Inroads to smooth business travel Feb. 3-4
Driving through the county on U.S. 131 is a slow-moving vehicle with three people in it. They look like economic developers.
You know the look.
They are counting every curb cut, every road intersecting the highway, every traffic light and every railroad crossing. They are counting every reason traffic slows on the stretch from the Indiana state line to north of Schoolcraft.
There is a method to their curious actions. They are gathering information for a highway campaign.
Time is money to potential industries looking to locate along U.S. 131.
Correspondingly, traffic obstructions increase shipping time and coats.
When a company transports finishes goods via truck, the average operating cost is $60 per hour. If a truck is delayed by three stoplights in Three Rivers, a railroad truck in Schoolcraft and a reduced speed zone, it could add 30 minutes or more to that driver’s haul. Is $30 insignificant?
What if the company sends out 20 trucks per day? That $600 price tag is starting to sound noteworthy. It becomes more so when multiplied by five days in a week and 52 weeks in a year.
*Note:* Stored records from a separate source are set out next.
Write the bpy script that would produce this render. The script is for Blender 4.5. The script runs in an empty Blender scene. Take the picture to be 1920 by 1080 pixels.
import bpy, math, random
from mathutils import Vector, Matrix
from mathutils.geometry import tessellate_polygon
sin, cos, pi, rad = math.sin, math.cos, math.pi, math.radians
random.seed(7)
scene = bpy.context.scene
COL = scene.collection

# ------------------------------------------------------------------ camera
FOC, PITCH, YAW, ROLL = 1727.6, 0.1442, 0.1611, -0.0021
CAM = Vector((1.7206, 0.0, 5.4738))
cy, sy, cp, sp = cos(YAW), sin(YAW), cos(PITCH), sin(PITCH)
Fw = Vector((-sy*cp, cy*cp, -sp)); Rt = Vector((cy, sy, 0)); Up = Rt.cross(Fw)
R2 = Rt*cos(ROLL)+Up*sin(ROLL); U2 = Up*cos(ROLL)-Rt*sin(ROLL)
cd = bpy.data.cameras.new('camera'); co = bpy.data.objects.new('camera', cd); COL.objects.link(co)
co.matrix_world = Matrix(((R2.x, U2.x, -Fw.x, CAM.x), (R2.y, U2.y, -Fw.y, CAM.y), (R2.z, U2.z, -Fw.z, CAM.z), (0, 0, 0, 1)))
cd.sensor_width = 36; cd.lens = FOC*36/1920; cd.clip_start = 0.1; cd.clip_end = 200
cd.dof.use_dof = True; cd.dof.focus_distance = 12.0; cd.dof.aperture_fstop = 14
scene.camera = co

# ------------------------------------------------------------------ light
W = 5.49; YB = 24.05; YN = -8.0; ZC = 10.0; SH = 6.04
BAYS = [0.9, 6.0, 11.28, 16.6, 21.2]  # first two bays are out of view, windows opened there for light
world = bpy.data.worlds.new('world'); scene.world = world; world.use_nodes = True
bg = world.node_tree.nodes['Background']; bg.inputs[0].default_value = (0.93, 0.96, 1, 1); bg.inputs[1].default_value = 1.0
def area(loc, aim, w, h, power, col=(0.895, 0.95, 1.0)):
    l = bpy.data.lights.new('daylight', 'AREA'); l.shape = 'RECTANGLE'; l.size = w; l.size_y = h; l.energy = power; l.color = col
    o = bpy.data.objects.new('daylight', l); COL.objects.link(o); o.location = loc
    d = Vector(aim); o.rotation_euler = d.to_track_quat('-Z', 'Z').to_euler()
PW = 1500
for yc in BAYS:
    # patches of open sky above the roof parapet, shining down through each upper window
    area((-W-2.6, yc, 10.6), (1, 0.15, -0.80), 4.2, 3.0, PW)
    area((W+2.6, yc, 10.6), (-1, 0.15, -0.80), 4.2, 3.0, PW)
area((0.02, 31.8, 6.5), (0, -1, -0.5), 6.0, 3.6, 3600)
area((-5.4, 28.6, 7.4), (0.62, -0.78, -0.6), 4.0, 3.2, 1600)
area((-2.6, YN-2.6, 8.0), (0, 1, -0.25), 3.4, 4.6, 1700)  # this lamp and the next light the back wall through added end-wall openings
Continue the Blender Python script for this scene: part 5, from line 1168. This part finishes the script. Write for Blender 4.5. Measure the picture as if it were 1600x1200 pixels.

It’s possible for those traffic obstacles to cost the theoretical company $156,000 per year.
That is a number to which site selectors take notice. It dampens their enthusiasm for recommending new manufacturing projects along this stretch and limits the county’s business attraction efforts.
In the example above, the trucker didn’t get stopped at a red light in Constantine. This is due to the influence of Sen. Cameron Brown and Rep. Rick Shaffer, efforts of the local U.S. 131 Committee, headed up by Brad Neumann, and other interested groups like the EDC.
The EDC had made it a top priority to continue these inroads, bolster local efforts, work with legislators and stat officials and make U.S. 131 a limited access highway.
We want site selectors enthusiastically recommending future projects on U.S. 131.